YOUR GOAL - Reproduce the top of the data verbatim, through and including the line that contains "return tag(o, label, cat, group)".

SUPPLIED DATA -

........

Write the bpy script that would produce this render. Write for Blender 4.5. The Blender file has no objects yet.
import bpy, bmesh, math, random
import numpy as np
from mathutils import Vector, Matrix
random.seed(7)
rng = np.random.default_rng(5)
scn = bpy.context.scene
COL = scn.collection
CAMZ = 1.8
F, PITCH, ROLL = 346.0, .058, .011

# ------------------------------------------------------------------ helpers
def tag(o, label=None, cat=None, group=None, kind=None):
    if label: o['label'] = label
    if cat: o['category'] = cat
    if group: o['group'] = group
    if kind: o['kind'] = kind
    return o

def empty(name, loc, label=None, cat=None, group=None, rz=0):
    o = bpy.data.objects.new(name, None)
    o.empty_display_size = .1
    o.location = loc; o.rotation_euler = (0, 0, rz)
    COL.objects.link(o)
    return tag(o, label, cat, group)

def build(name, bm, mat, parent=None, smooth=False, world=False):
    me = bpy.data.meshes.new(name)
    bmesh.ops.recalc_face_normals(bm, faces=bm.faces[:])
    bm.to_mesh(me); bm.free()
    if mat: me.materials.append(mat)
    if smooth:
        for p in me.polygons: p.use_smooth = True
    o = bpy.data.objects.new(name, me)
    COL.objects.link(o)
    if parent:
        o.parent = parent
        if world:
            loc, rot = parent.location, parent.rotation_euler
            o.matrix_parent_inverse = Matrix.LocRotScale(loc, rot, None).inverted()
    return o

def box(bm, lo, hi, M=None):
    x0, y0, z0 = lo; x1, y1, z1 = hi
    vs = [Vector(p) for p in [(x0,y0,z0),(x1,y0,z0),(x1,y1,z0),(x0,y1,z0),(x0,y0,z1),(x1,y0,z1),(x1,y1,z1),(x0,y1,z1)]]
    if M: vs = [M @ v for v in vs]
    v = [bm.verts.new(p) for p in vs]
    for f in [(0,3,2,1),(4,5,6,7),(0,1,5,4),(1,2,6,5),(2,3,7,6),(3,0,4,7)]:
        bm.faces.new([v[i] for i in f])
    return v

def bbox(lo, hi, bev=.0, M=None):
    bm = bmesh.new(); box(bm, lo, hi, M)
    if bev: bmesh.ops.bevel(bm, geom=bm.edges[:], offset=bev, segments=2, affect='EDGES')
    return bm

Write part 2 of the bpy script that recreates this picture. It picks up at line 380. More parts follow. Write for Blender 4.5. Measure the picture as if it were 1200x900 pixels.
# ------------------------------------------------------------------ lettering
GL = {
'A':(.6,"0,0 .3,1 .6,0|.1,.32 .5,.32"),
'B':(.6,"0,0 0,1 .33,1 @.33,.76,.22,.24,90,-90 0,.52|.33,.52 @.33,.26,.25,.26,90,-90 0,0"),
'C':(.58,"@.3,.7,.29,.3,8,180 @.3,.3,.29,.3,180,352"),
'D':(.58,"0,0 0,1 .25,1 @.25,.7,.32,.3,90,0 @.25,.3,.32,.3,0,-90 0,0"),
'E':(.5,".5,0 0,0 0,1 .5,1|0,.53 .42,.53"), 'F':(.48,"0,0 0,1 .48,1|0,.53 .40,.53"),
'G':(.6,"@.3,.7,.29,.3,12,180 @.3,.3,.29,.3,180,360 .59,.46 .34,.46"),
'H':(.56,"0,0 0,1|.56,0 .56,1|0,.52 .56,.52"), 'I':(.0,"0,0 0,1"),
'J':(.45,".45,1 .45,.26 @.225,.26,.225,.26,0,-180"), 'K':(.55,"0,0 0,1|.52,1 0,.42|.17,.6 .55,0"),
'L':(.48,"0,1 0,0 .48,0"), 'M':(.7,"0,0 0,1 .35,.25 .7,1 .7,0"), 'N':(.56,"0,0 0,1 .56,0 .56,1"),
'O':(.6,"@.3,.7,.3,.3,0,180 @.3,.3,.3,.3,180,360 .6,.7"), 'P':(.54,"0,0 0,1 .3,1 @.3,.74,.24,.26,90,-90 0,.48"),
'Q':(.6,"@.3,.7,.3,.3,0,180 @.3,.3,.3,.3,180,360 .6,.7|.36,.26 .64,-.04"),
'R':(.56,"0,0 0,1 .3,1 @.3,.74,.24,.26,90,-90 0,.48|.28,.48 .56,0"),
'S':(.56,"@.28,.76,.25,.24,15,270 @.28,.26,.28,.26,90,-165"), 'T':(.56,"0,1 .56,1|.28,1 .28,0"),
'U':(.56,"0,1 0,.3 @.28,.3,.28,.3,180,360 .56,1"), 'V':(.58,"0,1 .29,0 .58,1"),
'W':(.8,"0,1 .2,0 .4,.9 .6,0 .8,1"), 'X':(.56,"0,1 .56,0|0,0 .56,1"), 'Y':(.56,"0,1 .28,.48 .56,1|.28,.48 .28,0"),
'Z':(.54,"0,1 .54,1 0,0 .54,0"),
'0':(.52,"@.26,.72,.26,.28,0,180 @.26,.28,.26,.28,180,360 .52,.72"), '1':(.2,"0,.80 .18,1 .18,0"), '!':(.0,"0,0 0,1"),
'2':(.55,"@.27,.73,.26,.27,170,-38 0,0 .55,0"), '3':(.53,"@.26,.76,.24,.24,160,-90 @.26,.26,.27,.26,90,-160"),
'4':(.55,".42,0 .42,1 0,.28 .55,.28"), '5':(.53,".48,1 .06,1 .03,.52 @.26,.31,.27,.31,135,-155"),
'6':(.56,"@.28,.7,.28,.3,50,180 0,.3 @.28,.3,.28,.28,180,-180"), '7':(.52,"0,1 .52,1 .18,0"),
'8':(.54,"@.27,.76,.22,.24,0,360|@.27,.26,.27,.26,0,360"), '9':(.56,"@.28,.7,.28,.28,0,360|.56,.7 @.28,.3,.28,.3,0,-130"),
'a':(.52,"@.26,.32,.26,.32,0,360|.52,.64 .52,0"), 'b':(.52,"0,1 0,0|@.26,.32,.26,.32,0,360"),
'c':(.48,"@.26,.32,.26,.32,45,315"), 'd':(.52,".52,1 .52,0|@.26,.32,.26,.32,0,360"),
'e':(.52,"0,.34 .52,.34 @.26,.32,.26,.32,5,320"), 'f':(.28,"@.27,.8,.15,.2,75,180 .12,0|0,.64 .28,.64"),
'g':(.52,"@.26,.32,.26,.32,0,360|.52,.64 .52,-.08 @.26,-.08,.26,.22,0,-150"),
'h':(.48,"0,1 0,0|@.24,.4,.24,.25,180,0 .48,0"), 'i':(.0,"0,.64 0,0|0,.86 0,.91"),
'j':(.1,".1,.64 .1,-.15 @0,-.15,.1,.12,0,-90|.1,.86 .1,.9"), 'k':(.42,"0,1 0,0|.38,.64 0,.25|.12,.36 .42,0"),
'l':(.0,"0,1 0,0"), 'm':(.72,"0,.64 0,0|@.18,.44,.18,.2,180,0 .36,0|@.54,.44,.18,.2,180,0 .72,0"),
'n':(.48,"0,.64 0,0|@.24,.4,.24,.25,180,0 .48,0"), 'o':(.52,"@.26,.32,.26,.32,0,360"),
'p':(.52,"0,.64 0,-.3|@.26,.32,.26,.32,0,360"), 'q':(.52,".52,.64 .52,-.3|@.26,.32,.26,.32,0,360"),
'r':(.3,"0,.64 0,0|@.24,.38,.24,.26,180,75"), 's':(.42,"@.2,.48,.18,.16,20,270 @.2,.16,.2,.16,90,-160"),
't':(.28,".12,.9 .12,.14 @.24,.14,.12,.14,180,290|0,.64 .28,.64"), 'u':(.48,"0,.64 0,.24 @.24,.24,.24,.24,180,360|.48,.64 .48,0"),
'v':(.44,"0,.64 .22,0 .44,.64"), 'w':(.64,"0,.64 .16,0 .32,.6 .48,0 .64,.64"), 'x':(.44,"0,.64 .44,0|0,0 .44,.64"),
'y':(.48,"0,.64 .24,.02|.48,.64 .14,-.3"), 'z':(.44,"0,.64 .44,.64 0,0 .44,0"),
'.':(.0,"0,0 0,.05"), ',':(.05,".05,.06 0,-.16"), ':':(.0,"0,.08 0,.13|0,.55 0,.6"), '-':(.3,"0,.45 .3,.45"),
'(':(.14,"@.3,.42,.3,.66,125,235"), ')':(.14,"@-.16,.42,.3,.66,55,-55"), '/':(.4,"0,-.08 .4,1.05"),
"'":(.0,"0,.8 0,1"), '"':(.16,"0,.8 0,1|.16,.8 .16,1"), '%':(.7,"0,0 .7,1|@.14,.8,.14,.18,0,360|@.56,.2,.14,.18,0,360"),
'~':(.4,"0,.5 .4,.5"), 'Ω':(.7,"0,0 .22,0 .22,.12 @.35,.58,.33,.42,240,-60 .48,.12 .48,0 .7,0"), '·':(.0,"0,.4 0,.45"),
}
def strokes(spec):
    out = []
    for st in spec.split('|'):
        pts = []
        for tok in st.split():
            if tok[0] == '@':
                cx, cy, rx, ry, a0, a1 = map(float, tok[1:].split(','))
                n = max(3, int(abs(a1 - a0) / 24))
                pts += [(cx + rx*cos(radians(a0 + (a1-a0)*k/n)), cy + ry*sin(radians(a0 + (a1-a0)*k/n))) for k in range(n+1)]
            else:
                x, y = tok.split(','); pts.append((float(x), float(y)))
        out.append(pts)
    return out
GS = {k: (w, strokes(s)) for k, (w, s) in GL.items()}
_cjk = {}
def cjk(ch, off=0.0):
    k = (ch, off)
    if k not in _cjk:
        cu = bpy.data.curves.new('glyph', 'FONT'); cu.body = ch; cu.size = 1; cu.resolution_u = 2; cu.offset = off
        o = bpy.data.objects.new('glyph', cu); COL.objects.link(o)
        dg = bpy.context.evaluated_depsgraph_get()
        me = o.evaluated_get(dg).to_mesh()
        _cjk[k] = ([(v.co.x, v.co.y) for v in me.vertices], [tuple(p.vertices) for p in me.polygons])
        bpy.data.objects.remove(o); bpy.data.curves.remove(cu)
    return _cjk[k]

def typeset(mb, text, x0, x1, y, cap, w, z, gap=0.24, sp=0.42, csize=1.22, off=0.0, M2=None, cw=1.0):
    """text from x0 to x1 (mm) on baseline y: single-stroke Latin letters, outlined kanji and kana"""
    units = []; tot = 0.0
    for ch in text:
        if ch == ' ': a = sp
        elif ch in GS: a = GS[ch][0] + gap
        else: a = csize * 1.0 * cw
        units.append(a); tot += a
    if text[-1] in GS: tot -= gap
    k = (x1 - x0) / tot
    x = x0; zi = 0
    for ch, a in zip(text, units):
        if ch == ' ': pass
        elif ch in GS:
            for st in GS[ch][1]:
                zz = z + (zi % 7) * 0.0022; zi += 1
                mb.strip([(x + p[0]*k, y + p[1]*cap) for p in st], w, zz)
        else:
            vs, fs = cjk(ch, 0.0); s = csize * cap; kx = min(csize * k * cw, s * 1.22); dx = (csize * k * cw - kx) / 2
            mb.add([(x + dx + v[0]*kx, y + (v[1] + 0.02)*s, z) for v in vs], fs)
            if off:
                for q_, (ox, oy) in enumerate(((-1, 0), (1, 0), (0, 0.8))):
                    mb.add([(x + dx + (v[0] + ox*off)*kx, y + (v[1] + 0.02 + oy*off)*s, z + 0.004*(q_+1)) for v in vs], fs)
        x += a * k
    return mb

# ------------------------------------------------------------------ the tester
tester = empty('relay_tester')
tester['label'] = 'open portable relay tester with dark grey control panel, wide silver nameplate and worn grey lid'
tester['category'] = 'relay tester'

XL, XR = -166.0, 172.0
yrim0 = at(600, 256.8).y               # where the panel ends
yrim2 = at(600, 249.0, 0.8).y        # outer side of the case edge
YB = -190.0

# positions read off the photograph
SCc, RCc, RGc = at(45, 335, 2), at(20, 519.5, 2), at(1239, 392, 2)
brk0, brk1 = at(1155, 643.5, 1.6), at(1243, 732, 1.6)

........

THE OUTPUT -
Write the bpy script that would produce this render. Write for Blender 4.5. The Blender file has no objects yet.
import bpy, bmesh, math, random
import numpy as np
from mathutils import Vector, Matrix
random.seed(7)
rng = np.random.default_rng(5)
scn = bpy.context.scene
COL = scn.collection
CAMZ = 1.8
F, PITCH, ROLL = 346.0, .058, .011

# ------------------------------------------------------------------ helpers
def tag(o, label=None, cat=None, group=None, kind=None):
    if label: o['label'] = label
    if cat: o['category'] = cat
    if group: o['group'] = group
    if kind: o['kind'] = kind
    return o

def empty(name, loc, label=None, cat=None, group=None, rz=0):
    o = bpy.data.objects.new(name, None)
    o.empty_display_size = .1
    o.location = loc; o.rotation_euler = (0, 0, rz)
    COL.objects.link(o)
    return tag(o, label, cat, group)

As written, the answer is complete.